#### Aim:
Give back the full listing verbatim, apart from its images.

#### Source excerpt:
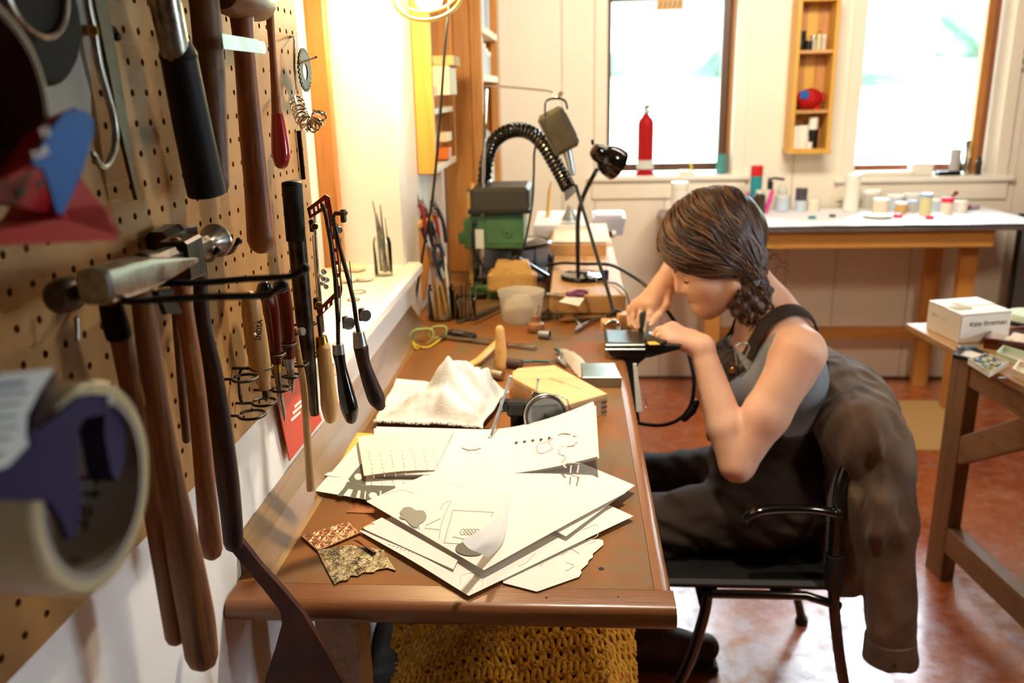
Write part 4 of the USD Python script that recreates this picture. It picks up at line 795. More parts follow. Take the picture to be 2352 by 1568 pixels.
# embossed copper and etched brass
K = [at(u, v, z=ZB+.004) for u, v in ((691, 1229), (800, 1196), (826, 1222), (729, 1263))]
t = thing('copper_plate', 'bright copper plate embossed with a star lattice', 'sheet metal', K[0])
n_, m_ = 90, 60; s, q = np.meshgrid(np.linspace(0, 1, n_), np.linspace(0, 1, m_), indexing='ij')
G = ((1-s)*(1-q))[..., None]*K[0]+(s*(1-q))[..., None]*K[1]+(s*q)[..., None]*K[2]+((1-s)*q)[..., None]*K[3]
a_, b_ = s*5.2, q*2.6
rib = np.zeros_like(s)
for ang in (0, PI/3, 2*PI/3): 
    w_ = a_*math.cos(ang)*1.0+b_*math.sin(ang)*1.0; rib = np.maximum(rib, np.exp(-((w_-np.round(w_))/.10)**2))
ring_ = np.hypot((a_ % 1)-.5, (b_ % .9)-.45); rib = np.maximum(rib, np.exp(-((ring_-.42)/.07)**2)*.9)
G = G.copy(); G[..., 2] += rib*.0013-.002
part(t, 'plate', sheet(G, .001), 'copper', smooth=True); part(t, 'edge', tube(np.array([K[0], K[3], K[2]])-[0, 0, .0026], .0009, 6), 'copper_edge')
pts = [(729, 1264), (762, 1258), (800, 1252), (838, 1256), (880, 1264), (892, 1284), (909, 1310), (890, 1304), (866, 1308), (858, 1314), (836, 1314), (822, 1322), (806, 1321), (798, 1332), (782, 1334), (768, 1341), (752, 1312), (740, 1288)]
t = thing('brass_plate', 'grey-gold etched brass plate with a torn lower edge', 'sheet metal', at(768, 1341, z=ZB+.001))
poly = sg.Polygon([tuple(at(u, v, z=ZB+.002)[:2]) for u, v in pts]); part(t, 'plate', prism(poly, .0016, (0, 0, ZB+.0008)), 'brass_etched', smooth=False)
bd = poly.bounds; k = 0
for _ in range(400):
    x, y = rng.uniform(bd[0], bd[2]), rng.uniform(bd[1], bd[3])
    if poly.buffer(-.003).contains(sg.Point(x, y)) and meshkit.noise(np.array([[x*70, y*70, 0.0]]), 4)[0] > .5:
        h = rng.uniform(0, PI); L = rng.uniform(.002, .005)
        P = [np.array([x+L*s_*math.cos(h+.5*s_*s_), y+L*s_*math.sin(h+.6*s_), ZB+.0024]) for s_ in np.linspace(-1, 1, 5)]
        if k == 0: acc = []
        acc.append(tube(P, .0006, 5)); k += 1
part(t, 'etched_relief', join(acc), 'brass_etched', kind='stuff')
def scrap(label, pts, lift):
    K = [at(u, v, z=ZB+.004) for u, v in pts]; s, q = np.meshgrid(np.linspace(0, 1, 10), np.linspace(0, 1, 8), indexing='ij')
    G = ((1-s)*(1-q))[..., None]*K[0]+(s*(1-q))[..., None]*K[1]+(s*q)[..., None]*K[2]+((1-s)*q)[..., None]*K[3]; G = G.copy(); G[..., 2] += lift*np.sin(3*s+2*q)
    single('copper_scrap', sheet(G, .0011), 'copper_dull', label, 'scrap metal', smooth=True)
scrap('curled copper scrap lying over the top of the etched brass plate', [(809, 1240), (836, 1252), (868, 1262), (858, 1273)], .003)
scrap('dark copper scrap between the copper plate and the papers', [(836, 1206), (866, 1208), (852, 1224), (832, 1218)], .004)
# rag
def rag():
    K = [at(u, v, z=ZB+.012) for u, v in ((862, 968), (1105, 984), (1168, 905), (912, 872))]; n, m = 70, 60
    s, q = np.meshgrid(np.linspace(0, 1, n), np.linspace(0, 1, m), indexing='ij')
    G = ((1-s)*(1-q))[..., None]*K[0]+(s*(1-q))[..., None]*K[1]+(s*q)[..., None]*K[2]+((1-s)*q)[..., None]*K[3]; G = G.copy()
    pk = at(1030, 822, y=1.43); X, Y = G[..., 0], G[..., 1]; hh = pk[2]-ZB-.012
    # ridge from the peak down to the right and to the front
    def ridge(p, r, wid): p, r = np.asarray(p), np.asarray(r); d = r-p; tt = np.clip(((X-p[0])*d[0]+(Y-p[1])*d[1])/(d@d), 0, 1); dist = np.hypot(X-p[0]-tt*d[0], Y-p[1]-tt*d[1]); return tt, np.exp(-(dist/wid)**1.15)
    rgt, lef, fr = at(1165, 886, z=ZB+.04)[:2], at(880, 950, z=ZB+.02)[:2], at(1010, 975, z=ZB+.02)[:2]; p2 = pk[:2]
    z = np.zeros_like(X)
    for tgt, wid, e, a in ((rgt, .045, .55, .95), (lef, .05, 1.0, .7), (fr, .035, .8, .8)):
        tt, w = ridge(p2, tgt, wid); z = np.maximum(z, hh*(1-e*tt)*w*a)
    tt, w = ridge(p2, p2+[.001, .001], .03); z = np.maximum(z, hh*w)
    N = np.stack([X*24, Y*24, X*0], -1); z += .014*(meshkit.fbm(N*1.3, 3, 5)-.4)*(.4+z/hh)+.006*np.sin(Y*160+X*70+4*meshkit.noise(N*.4, 2))*np.clip(z/hh*1.5, 0, 1)
    edge = np.minimum(np.minimum(s, 1-s), np.minimum(q, 1-q)); z = z*np.clip(edge/.10, .15, 1)
    G[..., 2] = ZB+.0135+np.maximum(z, 0)+.002*meshkit.noise(N*3, 7)
    G[..., :2] += .006*(np.stack([meshkit.noise(N*1.4, 8), meshkit.noise(N*1.4, 9)], -1)-.5)*(edge < .06)[..., None]
    return G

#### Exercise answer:
Write part 4 of the USD Python script that recreates this picture. It picks up at line 795. More parts follow. Take the picture to be 2352 by 1568 pixels.
# embossed copper and etched brass
K = [at(u, v, z=ZB+.004) for u, v in ((691, 1229), (800, 1196), (826, 1222), (729, 1263))]
t = thing('copper_plate', 'bright copper plate embossed with a star lattice', 'sheet metal', K[0])
n_, m_ = 90, 60; s, q = np.meshgrid(np.linspace(0, 1, n_), np.linspace(0, 1, m_), indexing='ij')
G = ((1-s)*(1-q))[..., None]*K[0]+(s*(1-q))[..., None]*K[1]+(s*q)[..., None]*K[2]+((1-s)*q)[..., None]*K[3]
a_, b_ = s*5.2, q*2.6
rib = np.zeros_like(s)
for ang in (0, PI/3, 2*PI/3): 
    w_ = a_*math.cos(ang)*1.0+b_*math.sin(ang)*1.0; rib = np.maximum(rib, np.exp(-((w_-np.round(w_))/.10)**2))
ring_ = np.hypot((a_ % 1)-.5, (b_ % .9)-.45); rib = np.maximum(rib, np.exp(-((ring_-.42)/.07)**2)*.9)
G = G.copy(); G[..., 2] += rib*.0013-.002
part(t, 'plate', sheet(G, .001), 'copper', smooth=True); part(t, 'edge', tube(np.array([K[0], K[3], K[2]])-[0, 0, .0026], .0009, 6), 'copper_edge')
pts = [(729, 1264), (762, 1258), (800, 1252), (838, 1256), (880, 1264), (892, 1284), (909, 1310), (890, 1304), (866, 1308), (858, 1314), (836, 1314), (822, 1322), (806, 1321), (798, 1332), (782, 1334), (768, 1341), (752, 1312), (740, 1288)]
t = thing('brass_plate', 'grey-gold etched brass plate with a torn lower edge', 'sheet metal', at(768, 1341, z=ZB+.001))
poly = sg.Polygon([tuple(at(u, v, z=ZB+.002)[:2]) for u, v in pts]); part(t, 'plate', prism(poly, .0016, (0, 0, ZB+.0008)), 'brass_etched', smooth=False)
bd = poly.bounds; k = 0
for _ in range(400):
    x, y = rng.uniform(bd[0], bd[2]), rng.uniform(bd[1], bd[3])
    if poly.buffer(-.003).contains(sg.Point(x, y)) and meshkit.noise(np.array([[x*70, y*70, 0.0]]), 4)[0] > .5:
        h = rng.uniform(0, PI); L = rng.uniform(.002, .005)
        P = [np.array([x+L*s_*math.cos(h+.5*s_*s_), y+L*s_*math.sin(h+.6*s_), ZB+.0024]) for s_ in np.linspace(-1, 1, 5)]
        if k == 0: acc = []
        acc.append(tube(P, .0006, 5)); k += 1
part(t, 'etched_relief', join(acc), 'brass_etched', kind='stuff')
def scrap(label, pts, lift):
    K = [at(u, v, z=ZB+.004) for u, v in pts]; s, q = np.meshgrid(np.linspace(0, 1, 10), np.linspace(0, 1, 8), indexing='ij')
    G = ((1-s)*(1-q))[..., None]*K[0]+(s*(1-q))[..., None]*K[1]+(s*q)[..., None]*K[2]+((1-s)*q)[..., None]*K[3]; G = G.copy(); G[..., 2] += lift*np.sin(3*s+2*q)
    single('copper_scrap', sheet(G, .0011), 'copper_dull', label, 'scrap metal', smooth=True)
scrap('curled copper scrap lying over the top of the etched brass plate', [(809, 1240), (836, 1252), (868, 1262), (858, 1273)], .003)
scrap('dark copper scrap between the copper plate and the papers', [(836, 1206), (866, 1208), (852, 1224), (832, 1218)], .004)
# rag
def rag():
    K = [at(u, v, z=ZB+.012) for u, v in ((862, 968), (1105, 984), (1168, 905), (912, 872))]; n, m = 70, 60
    s, q = np.meshgrid(np.linspace(0, 1, n), np.linspace(0, 1, m), indexing='ij')
    G = ((1-s)*(1-q))[..., None]*K[0]+(s*(1-q))[..., None]*K[1]+(s*q)[..., None]*K[2]+((1-s)*q)[..., None]*K[3]; G = G.copy()
    pk = at(1030, 822, y=1.43); X, Y = G[..., 0], G[..., 1]; hh = pk[2]-ZB-.012
    # ridge from the peak down to the right and to the front
    def ridge(p, r, wid): p, r = np.asarray(p), np.asarray(r); d = r-p; tt = np.clip(((X-p[0])*d[0]+(Y-p[1])*d[1])/(d@d), 0, 1); dist = np.hypot(X-p[0]-tt*d[0], Y-p[1]-tt*d[1]); return tt, np.exp(-(dist/wid)**1.15)
    rgt, lef, fr = at(1165, 886, z=ZB+.04)[:2], at(880, 950, z=ZB+.02)[:2], at(1010, 975, z=ZB+.02)[:2]; p2 = pk[:2]
    z = np.zeros_like(X)
    for tgt, wid, e, a in ((rgt, .045, .55, .95), (lef, .05, 1.0, .7), (fr, .035, .8, .8)):
        tt, w = ridge(p2, tgt, wid); z = np.maximum(z, hh*(1-e*tt)*w*a)
    tt, w = ridge(p2, p2+[.001, .001], .03); z = np.maximum(z, hh*w)
    N = np.stack([X*24, Y*24, X*0], -1); z += .014*(meshkit.fbm(N*1.3, 3, 5)-.4)*(.4+z/hh)+.006*np.sin(Y*160+X*70+4*meshkit.noise(N*.4, 2))*np.clip(z/hh*1.5, 0, 1)
    edge = np.minimum(np.minimum(s, 1-s), np.minimum(q, 1-q)); z = z*np.clip(edge/.10, .15, 1)
    G[..., 2] = ZB+.0135+np.maximum(z, 0)+.002*meshkit.noise(N*3, 7)
    G[..., :2] += .006*(np.stack([meshkit.noise(N*1.4, 8), meshkit.noise(N*1.4, 9)], -1)-.5)*(edge < .06)[..., None]
    return G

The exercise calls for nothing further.